Y dijo María: Mi alma magnifica al Señor. Como si dijera: Tú, Isabel, me magnificas mucho, pero mi alma magnifica al Señor, o sea que reconoce como grande, glorioso, omnipotente, piadosísimo al Señor, del cual me viene todo bien, que El me ha dado en su piedad; por eso le agradezco, y con la mente, los labios y las obras venero su grandeza, su infinita dignidad y perfección. Y no dijo Magnifico, sino mi alma magnifica al Señor, para insinuar que lo hace con afecto de corazón, como dice el Eclesiástico (51, 8): mi alma alaba al Señor hasta morir; y en el Salmo 102, 1-2: Bendice alma mía al Señor.

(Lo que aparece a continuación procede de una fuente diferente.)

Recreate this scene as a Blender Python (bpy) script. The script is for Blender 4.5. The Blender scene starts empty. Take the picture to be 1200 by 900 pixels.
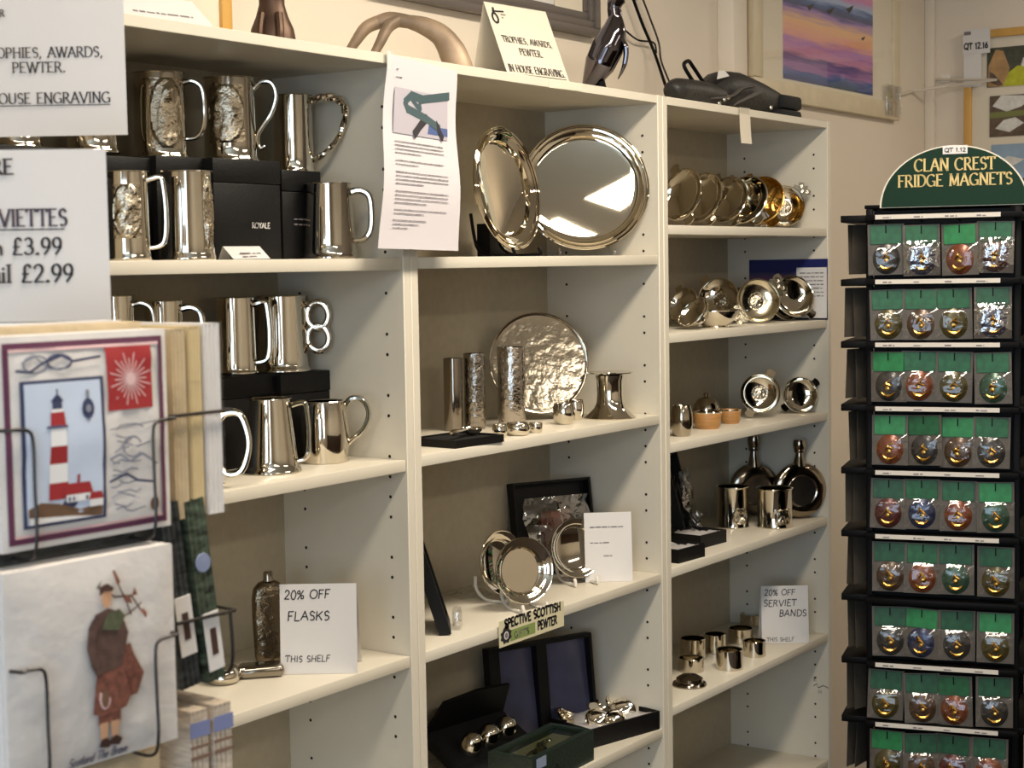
import bpy, bmesh, math, random
from mathutils import Vector, Matrix
sc = bpy.context.scene
COL = sc.collection
R = math.radians
random.seed(7)

# ------------------------------------------------------------------ camera
F_PX = 1914.04
YAW, PITCH, ROLL = 0.9648, -0.0721, -0.0164
CAM = Vector((-2.005, -1.577, 1.695))
_f = Vector((math.sin(YAW)*math.cos(PITCH), math.cos(YAW)*math.cos(PITCH), math.sin(PITCH)))
_r0 = Vector((math.cos(YAW), -math.sin(YAW), 0))
_u0 = _r0.cross(_f)
_r = math.cos(ROLL)*_r0 + math.sin(ROLL)*_u0
_u = -math.sin(ROLL)*_r0 + math.cos(ROLL)*_u0
cd = bpy.data.cameras.new('camera')
cam = bpy.data.objects.new('camera', cd)
COL.objects.link(cam)
cam.matrix_world = Matrix(((_r.x, _u.x, -_f.x, CAM.x), (_r.y, _u.y, -_f.y, CAM.y), (_r.z, _u.z, -_f.z, CAM.z), (0, 0, 0, 1)))
cd.sensor_width = 36
cd.lens = 36*F_PX/1200
cd.clip_start = 0.05
cd.dof.use_dof = True
cd.dof.focus_distance = 3.0
cd.dof.aperture_fstop = 12
sc.camera = cam

# ------------------------------------------------------------------ world, light, exposure
sc.view_settings.view_transform = 'Standard'
sc.view_settings.look = 'None'
sc.view_settings.gamma = 1
sc.view_settings.use_curve_mapping = False
sc.view_settings.exposure = 0.14
w = bpy.data.worlds.new('world'); sc.world = w; w.use_nodes = True
w.node_tree.nodes['Background'].inputs[0].default_value = (0.75, 0.85, 1.0, 1)
w.node_tree.nodes['Background'].inputs[1].default_value = 0.6

def area(name, loc, target, sx, sy, power, color):
    l = bpy.data.lights.new(name, 'AREA'); l.shape = 'RECTANGLE'; l.size = sx; l.size_y = sy
    l.energy = power; l.color = color
    o = bpy.data.objects.new(name, l); COL.objects.link(o)
    o.location = loc
    o.rotation_euler = (Vector(target)-Vector(loc)).to_track_quat('-Z', 'Y').to_euler()
    return o
WARM = (1.0, 0.89, 0.74)
area('ceiling_lamp', (-1.15, -0.85, 2.66), (-1.15, -0.75, 0), 1.3, 0.22, 15, WARM)
area('ceiling_lamp.001', (0.25, -0.80, 2.66), (0.25, -0.70, 0), 1.0, 0.22, 28, WARM)
area('ceiling_lamp.002', (-1.6, -3.0, 2.70), (-1.6, -3.0, 0), 1.3, 0.22, 16, WARM)
area('ceiling_lamp.003', (0.9, -3.0, 2.70), (0.9, -3.0, 0), 1.3, 0.22, 14, WARM)
area('corner_fill_light', (2.45, -0.75, 2.68), (2.45, -0.7, 0), 0.5, 0.2, 6, WARM)  # added fill light, brightens the upper wall near the right corner
area('window_daylight', (-3.55, -1.7, 1.75), (0, -0.6, 1.4), 2.2, 1.7, 48, (0.62, 0.80, 1.0))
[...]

Y exulta mi espíritu, mi mente o mi alma en cuanto racional, en Dios mi salvador, objeto y causa de mi salvación. Ahora bien, alma y espíritu son realmente lo mismo, pero difieren con distinción de razón: pues se dice ‘alma’ en cuanto anima al cuerpo, lo informa y lo vivifica; se dice ‘espíritu’ por la sutileza de su naturaleza, y porque contempla las cosas celestiales. En fin, el gozo espiritual del cual habla aquí la Virgen María, procede del conocimiento y amor de la verdad y del bien, o sea de Dios y de sus beneficios y promesas. Cuanto más sublime era esta gloriosísima Virgen en la contemplación de Dios, y más ferviente en su amor, tanto más conoció que el Señor le hacía beneficios más preclaros, y que le había preparado una bienaventuranza mayor; por eso se gloriaba con más fuerzas en Dios como en su causa, objeto y fin.